I think that should get you going.
make a Block off plate for the Oil metering pump location.Run a "premix" of 1ounce 2 stroke to one gallon of gas to compensate for the "OMP(Oil metering pump) deletion.
take off the Upper manifold and remove the s5 injectors and replace the with the s4 fuel injectors.
Change the small pencil like sender(coolant temp) under the oil pedestal(oil filter) as it may not be compatible with the harness,To S4.(off the old engine).
I think that should get you going.
could i just cut the s4 harness to accept the s5 sender? the engine harness on the s5 is all kinds of cut up, but has all the sensors on it. apparently it had a standalone, but the standalone got stolen, then the PO sold it to the guy who is selling the the motor, and now the trans but apparently its unknown what is done to the motor. guess if it starts brapin i should look into better engine management, lets hope it runs first though lol. for the price, i had to take the gamble. so now i have another question, will a s5 trans bolt up to a s4 drive shaft?
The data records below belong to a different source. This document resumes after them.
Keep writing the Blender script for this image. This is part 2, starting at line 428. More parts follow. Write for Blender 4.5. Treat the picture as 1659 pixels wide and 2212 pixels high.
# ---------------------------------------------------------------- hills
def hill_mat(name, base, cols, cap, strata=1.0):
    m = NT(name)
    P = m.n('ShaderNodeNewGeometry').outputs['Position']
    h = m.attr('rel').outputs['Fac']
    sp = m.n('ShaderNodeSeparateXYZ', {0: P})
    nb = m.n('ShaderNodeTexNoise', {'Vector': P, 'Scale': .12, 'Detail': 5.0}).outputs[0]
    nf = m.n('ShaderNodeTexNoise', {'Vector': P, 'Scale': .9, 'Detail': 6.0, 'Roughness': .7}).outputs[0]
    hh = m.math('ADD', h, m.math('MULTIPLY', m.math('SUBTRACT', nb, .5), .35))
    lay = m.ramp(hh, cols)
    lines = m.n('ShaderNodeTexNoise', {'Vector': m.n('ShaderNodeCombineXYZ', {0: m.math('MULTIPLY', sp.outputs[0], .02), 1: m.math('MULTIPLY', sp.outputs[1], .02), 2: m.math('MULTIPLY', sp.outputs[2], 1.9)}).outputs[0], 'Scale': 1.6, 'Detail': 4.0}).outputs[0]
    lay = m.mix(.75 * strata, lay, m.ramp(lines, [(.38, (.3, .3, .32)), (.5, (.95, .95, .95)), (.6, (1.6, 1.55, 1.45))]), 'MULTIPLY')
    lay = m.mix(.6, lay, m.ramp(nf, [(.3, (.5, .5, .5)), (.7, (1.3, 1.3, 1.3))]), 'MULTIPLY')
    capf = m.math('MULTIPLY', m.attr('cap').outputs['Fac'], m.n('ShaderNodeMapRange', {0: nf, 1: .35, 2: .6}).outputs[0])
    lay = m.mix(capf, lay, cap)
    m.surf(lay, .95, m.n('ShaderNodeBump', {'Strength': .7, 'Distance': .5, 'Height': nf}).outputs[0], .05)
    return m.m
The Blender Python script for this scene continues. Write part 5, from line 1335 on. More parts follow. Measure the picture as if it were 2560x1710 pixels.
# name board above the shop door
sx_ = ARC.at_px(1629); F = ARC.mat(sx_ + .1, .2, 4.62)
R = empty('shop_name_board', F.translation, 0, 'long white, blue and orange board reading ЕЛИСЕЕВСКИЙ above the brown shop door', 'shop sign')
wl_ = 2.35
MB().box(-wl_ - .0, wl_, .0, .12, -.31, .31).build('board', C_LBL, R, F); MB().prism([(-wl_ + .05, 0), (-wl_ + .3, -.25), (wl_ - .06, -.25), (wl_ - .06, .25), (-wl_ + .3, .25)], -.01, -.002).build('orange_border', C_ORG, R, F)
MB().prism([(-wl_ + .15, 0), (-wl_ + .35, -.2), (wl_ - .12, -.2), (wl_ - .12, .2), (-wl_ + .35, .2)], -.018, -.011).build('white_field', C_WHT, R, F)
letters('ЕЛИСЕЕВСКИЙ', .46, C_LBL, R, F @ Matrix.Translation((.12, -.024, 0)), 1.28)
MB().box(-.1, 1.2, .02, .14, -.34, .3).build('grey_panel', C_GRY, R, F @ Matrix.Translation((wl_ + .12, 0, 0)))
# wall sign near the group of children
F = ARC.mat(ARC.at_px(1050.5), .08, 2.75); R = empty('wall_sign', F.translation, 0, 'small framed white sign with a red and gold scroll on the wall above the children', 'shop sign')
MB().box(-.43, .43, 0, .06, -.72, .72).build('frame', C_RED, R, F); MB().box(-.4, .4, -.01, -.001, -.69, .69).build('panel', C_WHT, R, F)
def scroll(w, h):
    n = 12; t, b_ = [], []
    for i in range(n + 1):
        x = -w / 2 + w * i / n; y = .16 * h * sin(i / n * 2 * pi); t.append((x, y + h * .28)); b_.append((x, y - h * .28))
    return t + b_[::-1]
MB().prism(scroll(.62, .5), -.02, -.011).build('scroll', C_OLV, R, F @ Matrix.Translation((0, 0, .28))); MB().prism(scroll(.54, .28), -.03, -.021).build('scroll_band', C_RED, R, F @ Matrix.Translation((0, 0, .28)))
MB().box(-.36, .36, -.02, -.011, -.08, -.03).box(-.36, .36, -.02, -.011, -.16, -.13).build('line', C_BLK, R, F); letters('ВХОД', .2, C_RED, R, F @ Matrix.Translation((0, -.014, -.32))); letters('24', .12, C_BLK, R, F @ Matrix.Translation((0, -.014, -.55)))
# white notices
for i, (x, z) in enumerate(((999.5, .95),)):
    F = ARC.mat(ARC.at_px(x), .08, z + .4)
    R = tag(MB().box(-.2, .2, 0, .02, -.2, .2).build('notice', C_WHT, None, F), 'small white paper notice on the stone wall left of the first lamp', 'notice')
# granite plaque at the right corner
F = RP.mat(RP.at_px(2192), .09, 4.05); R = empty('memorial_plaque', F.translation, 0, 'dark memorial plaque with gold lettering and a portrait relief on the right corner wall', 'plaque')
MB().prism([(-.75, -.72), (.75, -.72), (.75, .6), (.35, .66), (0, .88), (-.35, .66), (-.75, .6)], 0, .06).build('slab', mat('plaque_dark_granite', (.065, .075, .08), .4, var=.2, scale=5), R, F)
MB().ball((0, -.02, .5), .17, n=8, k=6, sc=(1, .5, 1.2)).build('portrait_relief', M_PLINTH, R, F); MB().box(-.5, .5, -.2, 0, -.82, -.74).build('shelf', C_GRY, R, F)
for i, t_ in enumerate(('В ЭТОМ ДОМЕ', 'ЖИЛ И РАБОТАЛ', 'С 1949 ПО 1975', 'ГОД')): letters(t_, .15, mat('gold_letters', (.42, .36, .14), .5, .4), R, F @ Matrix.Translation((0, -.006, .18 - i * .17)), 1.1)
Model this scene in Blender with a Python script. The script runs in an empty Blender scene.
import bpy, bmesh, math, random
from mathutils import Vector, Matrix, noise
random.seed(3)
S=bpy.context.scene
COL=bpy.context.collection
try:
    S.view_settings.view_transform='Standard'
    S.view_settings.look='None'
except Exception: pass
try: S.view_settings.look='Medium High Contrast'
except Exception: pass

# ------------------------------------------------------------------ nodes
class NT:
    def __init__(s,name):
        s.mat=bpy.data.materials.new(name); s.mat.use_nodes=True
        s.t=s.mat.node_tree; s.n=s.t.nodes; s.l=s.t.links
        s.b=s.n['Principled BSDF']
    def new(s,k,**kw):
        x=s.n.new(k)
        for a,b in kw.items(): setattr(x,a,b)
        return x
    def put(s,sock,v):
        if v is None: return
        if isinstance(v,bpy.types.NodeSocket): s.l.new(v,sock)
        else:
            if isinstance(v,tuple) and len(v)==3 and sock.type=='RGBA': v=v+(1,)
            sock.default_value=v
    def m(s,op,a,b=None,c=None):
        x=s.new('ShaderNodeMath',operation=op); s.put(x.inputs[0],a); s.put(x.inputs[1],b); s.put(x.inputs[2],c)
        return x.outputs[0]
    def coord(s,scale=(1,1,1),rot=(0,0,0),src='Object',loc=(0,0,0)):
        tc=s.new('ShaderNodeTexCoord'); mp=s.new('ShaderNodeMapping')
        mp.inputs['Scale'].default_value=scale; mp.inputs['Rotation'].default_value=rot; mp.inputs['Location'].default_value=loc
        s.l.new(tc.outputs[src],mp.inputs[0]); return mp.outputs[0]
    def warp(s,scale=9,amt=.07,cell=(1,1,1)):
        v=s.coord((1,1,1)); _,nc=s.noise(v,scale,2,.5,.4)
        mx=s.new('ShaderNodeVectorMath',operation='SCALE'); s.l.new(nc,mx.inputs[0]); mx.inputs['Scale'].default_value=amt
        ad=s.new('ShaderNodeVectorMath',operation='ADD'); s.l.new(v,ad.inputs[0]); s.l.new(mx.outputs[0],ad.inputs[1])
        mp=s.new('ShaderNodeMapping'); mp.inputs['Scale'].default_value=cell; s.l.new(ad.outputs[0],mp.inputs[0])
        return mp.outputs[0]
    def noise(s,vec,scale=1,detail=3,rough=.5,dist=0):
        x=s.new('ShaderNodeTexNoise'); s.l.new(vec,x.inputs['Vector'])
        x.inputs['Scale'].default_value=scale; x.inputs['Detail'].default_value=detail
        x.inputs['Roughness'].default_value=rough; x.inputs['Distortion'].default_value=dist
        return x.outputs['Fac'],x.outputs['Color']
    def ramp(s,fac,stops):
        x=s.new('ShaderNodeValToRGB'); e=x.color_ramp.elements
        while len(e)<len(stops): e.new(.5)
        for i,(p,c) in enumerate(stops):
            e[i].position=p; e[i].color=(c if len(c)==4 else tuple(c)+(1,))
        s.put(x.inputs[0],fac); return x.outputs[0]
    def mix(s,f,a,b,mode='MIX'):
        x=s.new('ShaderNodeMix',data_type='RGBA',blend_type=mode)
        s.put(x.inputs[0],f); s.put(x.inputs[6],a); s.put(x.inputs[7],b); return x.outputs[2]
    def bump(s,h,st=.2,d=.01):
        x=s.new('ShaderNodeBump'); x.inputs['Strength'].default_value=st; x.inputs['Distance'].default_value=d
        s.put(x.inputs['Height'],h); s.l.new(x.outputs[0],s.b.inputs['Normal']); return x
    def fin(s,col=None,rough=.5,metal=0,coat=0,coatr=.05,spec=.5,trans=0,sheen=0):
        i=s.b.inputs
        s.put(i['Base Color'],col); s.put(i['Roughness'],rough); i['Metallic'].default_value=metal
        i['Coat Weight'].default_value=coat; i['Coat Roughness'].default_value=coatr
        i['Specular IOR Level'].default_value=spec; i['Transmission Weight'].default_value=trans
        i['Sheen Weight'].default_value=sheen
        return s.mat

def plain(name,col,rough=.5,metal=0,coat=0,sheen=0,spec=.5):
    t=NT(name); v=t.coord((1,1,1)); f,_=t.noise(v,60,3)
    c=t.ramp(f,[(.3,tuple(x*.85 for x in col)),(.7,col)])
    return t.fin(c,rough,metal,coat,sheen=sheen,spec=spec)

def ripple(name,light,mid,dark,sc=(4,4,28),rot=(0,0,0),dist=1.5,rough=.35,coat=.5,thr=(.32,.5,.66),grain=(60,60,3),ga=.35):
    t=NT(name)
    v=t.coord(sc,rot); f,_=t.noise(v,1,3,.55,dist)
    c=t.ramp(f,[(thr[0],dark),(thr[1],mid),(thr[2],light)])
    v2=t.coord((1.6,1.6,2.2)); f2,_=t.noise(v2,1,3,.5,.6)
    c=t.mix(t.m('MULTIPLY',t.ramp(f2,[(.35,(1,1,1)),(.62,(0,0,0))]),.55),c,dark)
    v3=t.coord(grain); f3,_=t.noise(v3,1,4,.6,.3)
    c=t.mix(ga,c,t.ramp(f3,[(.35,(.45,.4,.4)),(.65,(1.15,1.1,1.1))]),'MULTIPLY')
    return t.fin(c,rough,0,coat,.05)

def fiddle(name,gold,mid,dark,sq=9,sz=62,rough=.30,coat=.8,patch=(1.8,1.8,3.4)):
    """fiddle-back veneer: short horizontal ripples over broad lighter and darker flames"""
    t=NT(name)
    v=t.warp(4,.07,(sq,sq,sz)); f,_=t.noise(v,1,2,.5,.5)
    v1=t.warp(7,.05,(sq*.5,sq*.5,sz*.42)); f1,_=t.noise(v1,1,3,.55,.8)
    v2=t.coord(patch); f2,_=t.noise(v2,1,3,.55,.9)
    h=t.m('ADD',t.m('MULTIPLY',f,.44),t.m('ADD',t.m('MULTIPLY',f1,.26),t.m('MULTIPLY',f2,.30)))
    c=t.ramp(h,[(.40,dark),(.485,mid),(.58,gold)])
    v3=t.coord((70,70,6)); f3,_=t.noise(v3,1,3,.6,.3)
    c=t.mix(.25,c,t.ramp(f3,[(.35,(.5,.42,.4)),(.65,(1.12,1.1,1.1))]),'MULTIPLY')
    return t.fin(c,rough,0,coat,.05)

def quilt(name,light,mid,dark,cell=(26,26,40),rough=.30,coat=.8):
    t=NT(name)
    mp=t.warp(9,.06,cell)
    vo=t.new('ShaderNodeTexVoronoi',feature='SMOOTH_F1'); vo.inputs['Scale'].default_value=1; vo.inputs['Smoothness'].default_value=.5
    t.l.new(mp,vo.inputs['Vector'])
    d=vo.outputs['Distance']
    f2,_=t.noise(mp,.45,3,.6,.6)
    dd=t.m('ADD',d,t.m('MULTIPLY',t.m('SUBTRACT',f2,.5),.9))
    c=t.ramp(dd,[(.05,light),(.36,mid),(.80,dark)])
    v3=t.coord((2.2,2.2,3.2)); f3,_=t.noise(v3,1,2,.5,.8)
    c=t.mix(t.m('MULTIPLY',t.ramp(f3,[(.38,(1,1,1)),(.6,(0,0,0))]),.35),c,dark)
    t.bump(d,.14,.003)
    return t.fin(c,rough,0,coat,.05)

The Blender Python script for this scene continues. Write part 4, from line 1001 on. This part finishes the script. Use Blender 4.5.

Water temp sensor - just buy an aftermarket one that has a 1/8th npt sender and put it in the stock place. It'll be more accurate and the computer doesn't need the stock one only the thermosensor and temp switch.
I did turbo s5 into s4, rewiring required: tps, o2 sensor, bac valve, injectors. I removed all the emissions and blocked off the omp and premixed. One other problem you may run into would be throttle cable bracket.the s5 one on the engine was by far in the wrong place but luckily I had another manifold with different style bracket lying around and it went straight on.
I did turbo s5 into s4, rewiring required: tps, o2 sensor, bac valve, injectors. I removed all the emissions and blocked off the omp and premixed. One other problem you may run into would be throttle cable bracket.the s5 one on the engine was by far in the wrong place but luckily I had another manifold with different style bracket lying around and it went straight on.
ok, well i still have my complete s4 motor, so i guess i can use parts off that as needed. i'm not trying to make it fast, just get it running, and hopefully running reliably. i have my fd for the go fast stuff, just looking to make a clean daily out of the fc. it has mint original paint, and interrior. just, for the price, as long as the s5 motor is good, it'll be cheaper getting it, instead of buying a rebuild kit/replace any damaged parts.
I just did this swap. The easiest route is to just get a standalone ecu. I got a Haltech sprint RE for mine. That way you don't have to take 2 engines apart to make 1 run. Have it wired in by someone and fire it up
This way will save you a lot of time and headache. It was gonna cost me about the same to get everything spliced in as it did to just buy a Haltech and get it wired in. I think I paid about 100-200 more this way but I have a standalone...
This way will save you a lot of time and headache. It was gonna cost me about the same to get everything spliced in as it did to just buy a Haltech and get it wired in. I think I paid about 100-200 more this way but I have a standalone...
And as far as the Oil metering pump.
Run premixed gas. Or.
They sell an adapter that will make your electric one run like a mechanical one.
Oil inject. Pump Adpt
There's also a way to use the s4 omp but I think you'd need your Upper intake manifold from an s4 also, not sure on that route.
Run premixed gas. Or.
They sell an adapter that will make your electric one run like a mechanical one.
Oil inject. Pump Adpt
There's also a way to use the s4 omp but I think you'd need your Upper intake manifold from an s4 also, not sure on that route.